9. Teach kids to intervene on their friends’ behalf.

Not only do you want to teach your kids to be responsible for their own behavior (be respectful, be safe, be smart), you want to teach them to be good citizens. That means watching out for their friends, making sure their peers aren’t engaging in risky or dangerous behavior, and intervening when they see a friend either taking advantage of someone or being taken advantage of. Sometimes all it takes is one kid with a little social capital to publicly shame another for sexist, misogynistic, homophobic, violent, immoral and/or criminal behavior to make that behavior decidedly uncool and unacceptable among their peers.
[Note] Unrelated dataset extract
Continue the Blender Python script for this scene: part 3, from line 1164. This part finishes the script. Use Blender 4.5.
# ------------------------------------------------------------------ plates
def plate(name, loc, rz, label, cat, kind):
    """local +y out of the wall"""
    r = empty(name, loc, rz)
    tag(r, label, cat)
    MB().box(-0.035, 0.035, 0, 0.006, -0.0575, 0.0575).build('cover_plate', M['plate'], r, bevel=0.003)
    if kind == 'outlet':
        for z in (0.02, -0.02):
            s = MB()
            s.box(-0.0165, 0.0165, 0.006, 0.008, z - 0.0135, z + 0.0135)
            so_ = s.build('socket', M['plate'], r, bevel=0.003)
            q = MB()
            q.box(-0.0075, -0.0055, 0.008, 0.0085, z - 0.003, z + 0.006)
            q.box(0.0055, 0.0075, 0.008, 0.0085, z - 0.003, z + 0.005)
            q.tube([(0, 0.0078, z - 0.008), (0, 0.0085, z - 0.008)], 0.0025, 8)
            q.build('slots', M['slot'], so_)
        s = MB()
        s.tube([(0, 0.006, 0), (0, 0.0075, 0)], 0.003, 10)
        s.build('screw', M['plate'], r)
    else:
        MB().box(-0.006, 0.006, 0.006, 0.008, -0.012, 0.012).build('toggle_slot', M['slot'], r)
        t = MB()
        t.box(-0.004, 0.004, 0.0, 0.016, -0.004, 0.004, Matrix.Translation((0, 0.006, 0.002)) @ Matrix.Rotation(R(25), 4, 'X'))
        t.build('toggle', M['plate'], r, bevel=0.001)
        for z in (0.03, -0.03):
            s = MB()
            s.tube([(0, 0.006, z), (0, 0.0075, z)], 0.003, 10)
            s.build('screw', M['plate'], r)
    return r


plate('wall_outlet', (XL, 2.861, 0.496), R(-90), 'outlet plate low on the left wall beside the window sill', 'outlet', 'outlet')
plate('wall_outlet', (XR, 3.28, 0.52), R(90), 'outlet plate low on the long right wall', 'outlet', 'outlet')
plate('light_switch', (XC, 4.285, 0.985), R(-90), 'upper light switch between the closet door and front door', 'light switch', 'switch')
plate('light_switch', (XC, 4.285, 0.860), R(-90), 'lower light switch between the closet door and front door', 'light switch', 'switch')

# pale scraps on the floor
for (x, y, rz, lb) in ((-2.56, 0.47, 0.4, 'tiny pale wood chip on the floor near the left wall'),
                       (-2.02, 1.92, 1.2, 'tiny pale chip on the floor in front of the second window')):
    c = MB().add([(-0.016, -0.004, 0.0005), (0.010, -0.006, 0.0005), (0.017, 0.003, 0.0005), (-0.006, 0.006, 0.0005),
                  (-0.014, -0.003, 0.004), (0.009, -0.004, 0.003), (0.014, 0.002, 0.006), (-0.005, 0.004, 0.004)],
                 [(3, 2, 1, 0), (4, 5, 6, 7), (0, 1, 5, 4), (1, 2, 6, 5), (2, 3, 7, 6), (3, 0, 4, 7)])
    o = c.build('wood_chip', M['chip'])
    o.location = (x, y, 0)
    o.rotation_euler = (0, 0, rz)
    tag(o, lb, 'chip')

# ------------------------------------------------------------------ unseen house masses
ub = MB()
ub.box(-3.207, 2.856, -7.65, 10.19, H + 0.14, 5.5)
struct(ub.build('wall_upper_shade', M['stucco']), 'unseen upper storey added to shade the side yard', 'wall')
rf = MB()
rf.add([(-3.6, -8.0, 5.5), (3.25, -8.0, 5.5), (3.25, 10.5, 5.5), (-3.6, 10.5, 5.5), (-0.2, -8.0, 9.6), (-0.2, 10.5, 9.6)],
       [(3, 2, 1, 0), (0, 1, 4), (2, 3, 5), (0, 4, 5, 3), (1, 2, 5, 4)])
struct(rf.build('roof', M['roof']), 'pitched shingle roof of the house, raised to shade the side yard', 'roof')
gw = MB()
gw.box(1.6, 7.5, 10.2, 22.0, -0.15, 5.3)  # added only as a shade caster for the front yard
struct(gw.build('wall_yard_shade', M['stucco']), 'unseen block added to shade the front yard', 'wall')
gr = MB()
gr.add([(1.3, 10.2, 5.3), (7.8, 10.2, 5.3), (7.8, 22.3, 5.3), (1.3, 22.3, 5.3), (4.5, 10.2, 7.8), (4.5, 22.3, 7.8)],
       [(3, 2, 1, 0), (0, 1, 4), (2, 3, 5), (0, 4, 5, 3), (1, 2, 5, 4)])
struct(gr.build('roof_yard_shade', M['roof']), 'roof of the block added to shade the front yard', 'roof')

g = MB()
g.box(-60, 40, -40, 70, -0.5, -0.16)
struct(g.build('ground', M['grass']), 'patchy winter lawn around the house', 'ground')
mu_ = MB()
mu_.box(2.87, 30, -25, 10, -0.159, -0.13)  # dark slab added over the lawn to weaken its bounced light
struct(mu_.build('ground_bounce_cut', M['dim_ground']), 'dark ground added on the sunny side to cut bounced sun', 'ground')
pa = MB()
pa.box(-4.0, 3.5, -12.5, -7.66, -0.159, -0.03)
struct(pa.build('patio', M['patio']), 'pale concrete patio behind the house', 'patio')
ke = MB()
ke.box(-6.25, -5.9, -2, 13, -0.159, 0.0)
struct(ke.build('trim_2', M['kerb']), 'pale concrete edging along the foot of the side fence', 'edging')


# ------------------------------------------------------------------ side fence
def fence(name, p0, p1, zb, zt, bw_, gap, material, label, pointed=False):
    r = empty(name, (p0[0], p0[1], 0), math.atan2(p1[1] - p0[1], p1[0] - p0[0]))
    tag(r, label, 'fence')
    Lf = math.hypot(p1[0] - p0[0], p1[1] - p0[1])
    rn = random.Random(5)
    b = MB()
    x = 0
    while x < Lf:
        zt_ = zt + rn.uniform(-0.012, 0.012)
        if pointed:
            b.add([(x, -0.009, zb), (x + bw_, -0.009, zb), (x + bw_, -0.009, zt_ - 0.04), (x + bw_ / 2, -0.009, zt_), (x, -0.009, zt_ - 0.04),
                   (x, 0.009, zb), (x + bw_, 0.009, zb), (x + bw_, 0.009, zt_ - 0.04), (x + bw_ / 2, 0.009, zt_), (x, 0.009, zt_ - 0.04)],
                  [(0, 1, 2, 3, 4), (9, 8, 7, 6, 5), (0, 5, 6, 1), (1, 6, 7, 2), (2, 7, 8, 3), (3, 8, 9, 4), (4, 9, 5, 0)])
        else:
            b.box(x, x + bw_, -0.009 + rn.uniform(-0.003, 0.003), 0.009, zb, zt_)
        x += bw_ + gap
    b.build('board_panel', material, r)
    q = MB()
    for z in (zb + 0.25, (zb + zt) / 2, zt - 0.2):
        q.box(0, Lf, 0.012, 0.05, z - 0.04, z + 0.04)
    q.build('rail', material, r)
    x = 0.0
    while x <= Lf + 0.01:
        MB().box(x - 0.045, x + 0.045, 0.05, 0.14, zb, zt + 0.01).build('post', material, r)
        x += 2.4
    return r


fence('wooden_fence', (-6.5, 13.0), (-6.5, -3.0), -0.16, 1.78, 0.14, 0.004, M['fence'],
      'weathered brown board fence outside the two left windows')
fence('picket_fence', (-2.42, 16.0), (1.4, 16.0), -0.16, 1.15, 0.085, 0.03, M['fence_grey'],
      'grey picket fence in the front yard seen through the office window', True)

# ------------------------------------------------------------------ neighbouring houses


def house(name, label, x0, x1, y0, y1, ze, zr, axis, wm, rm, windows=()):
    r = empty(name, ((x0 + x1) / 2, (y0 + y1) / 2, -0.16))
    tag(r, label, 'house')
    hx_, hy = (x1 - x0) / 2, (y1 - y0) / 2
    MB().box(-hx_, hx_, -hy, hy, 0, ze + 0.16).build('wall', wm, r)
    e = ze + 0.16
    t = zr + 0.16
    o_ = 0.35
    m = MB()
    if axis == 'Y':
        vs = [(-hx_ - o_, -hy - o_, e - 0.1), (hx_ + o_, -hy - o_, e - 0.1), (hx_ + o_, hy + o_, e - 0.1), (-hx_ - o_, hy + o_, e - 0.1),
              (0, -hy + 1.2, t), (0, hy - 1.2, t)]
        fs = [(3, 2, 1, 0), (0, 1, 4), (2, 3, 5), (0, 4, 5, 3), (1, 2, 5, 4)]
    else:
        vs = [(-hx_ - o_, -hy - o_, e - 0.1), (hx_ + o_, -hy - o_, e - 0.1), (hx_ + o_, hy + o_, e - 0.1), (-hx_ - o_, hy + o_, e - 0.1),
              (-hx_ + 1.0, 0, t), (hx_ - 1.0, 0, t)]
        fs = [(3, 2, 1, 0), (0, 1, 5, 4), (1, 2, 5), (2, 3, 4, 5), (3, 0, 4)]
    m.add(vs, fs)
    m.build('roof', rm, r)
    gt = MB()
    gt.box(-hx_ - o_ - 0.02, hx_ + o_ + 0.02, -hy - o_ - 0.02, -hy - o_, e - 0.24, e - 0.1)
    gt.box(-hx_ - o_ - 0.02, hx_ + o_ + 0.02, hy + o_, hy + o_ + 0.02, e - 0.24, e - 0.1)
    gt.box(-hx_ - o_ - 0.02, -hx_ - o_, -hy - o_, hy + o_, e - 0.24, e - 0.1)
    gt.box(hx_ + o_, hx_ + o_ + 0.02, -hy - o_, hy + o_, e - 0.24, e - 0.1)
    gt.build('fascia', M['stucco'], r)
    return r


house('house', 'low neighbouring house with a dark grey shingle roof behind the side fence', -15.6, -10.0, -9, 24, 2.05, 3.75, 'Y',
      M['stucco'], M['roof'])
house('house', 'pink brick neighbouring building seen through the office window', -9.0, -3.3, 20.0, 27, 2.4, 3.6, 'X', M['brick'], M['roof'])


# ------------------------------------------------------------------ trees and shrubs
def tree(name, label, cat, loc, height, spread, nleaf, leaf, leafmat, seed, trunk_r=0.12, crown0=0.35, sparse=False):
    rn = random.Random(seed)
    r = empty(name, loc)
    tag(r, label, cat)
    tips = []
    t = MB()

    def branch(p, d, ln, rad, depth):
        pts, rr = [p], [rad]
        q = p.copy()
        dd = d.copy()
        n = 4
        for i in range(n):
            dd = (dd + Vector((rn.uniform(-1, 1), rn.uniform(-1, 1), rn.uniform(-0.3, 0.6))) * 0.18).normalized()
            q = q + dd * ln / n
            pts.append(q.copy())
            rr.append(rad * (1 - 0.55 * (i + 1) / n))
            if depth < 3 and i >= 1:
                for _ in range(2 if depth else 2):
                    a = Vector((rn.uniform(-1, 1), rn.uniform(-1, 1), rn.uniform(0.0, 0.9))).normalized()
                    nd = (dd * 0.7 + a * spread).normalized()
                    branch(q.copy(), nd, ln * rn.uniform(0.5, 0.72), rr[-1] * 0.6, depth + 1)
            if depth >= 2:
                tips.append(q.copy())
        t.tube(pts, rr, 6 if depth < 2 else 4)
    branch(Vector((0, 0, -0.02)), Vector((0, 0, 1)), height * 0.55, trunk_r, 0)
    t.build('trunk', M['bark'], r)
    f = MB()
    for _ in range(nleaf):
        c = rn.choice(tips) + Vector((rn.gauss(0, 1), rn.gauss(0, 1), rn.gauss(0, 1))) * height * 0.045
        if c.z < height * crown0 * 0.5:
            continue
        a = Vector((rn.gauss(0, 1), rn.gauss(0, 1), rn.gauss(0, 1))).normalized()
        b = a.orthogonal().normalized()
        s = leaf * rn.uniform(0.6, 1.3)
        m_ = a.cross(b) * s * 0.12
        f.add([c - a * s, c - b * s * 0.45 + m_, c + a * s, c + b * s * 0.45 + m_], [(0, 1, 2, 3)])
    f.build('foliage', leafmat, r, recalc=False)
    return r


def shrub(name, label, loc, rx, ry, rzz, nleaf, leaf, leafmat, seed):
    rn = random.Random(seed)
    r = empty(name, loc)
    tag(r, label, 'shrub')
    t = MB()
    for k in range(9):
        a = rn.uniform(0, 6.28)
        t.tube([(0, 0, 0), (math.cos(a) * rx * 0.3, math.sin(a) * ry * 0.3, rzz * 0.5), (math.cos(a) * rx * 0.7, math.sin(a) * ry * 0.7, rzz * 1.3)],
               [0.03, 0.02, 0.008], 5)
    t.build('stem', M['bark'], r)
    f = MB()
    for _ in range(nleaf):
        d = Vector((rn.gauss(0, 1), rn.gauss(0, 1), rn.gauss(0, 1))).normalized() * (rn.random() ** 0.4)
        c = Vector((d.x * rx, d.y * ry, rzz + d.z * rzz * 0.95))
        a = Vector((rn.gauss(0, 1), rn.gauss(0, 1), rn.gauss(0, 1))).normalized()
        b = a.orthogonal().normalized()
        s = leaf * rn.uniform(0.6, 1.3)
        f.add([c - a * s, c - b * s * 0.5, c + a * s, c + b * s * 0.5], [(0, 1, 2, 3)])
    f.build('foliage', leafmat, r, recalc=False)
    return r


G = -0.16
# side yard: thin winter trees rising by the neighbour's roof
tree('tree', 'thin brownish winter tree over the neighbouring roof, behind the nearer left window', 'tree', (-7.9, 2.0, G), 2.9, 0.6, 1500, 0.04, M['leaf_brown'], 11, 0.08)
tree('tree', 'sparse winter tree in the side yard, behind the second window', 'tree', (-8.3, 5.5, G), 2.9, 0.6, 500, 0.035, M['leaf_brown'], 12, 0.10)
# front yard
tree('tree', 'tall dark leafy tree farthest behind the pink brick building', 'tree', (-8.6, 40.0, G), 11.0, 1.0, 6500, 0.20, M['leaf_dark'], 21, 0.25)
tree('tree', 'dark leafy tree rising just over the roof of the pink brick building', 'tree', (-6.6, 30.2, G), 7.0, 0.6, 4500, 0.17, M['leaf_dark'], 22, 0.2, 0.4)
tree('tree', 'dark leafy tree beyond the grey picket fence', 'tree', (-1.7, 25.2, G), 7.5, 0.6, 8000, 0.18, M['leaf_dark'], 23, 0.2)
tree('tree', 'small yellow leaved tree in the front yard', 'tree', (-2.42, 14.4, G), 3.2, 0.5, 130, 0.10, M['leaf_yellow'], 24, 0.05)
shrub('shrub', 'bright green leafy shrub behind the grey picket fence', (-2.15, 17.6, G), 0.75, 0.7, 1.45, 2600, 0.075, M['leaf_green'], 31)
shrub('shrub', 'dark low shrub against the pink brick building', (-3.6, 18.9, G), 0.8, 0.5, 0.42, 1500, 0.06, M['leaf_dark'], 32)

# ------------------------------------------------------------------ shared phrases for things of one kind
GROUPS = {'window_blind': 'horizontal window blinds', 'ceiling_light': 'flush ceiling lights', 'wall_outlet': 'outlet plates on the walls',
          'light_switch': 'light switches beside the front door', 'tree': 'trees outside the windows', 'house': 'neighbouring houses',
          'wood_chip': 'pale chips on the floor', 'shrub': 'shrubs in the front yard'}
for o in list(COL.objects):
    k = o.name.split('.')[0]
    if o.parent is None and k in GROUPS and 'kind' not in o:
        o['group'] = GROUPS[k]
Show your older kids the horrifying videos and pics from the Stubenville rape case, in which kids at a party joked about an ongoing sexual assault in real time on social media, or watch The Accused with them, and explain how bystanders’ inaction makes them complicit in a terrible crime.

10. If a sexual assault happens to your child or their friends, be supportive and encourage legal action. 

The best things you can do when someone is sexually assaulted is listen to, believe and support them; basically the opposite of this writer’s mother’s negative reaction to her daughter’s college rape. Familiarize yourselves and your older kids with the best course of action following a sexual assault, so they know what to do for themselves or their friends.

And while you should never pressure someone to go to the authorities who doesn’t want to, just imagine what would happen if everyone who was sexually assaulted got a rape kit and pressed charges.

While the internal self-blaming, the external slut-shaming and the piss-poor record of legit punishment that is so common after sexual assault all discourage reporting, fighting back is effective: as the rape support resource site, Rainn.org, says, “No matter the final outcome, reporting increases the likelihood that the perpetrator will face consequences.” Real consequences, in addition to better quality sex ed, can only help prevent future rapes.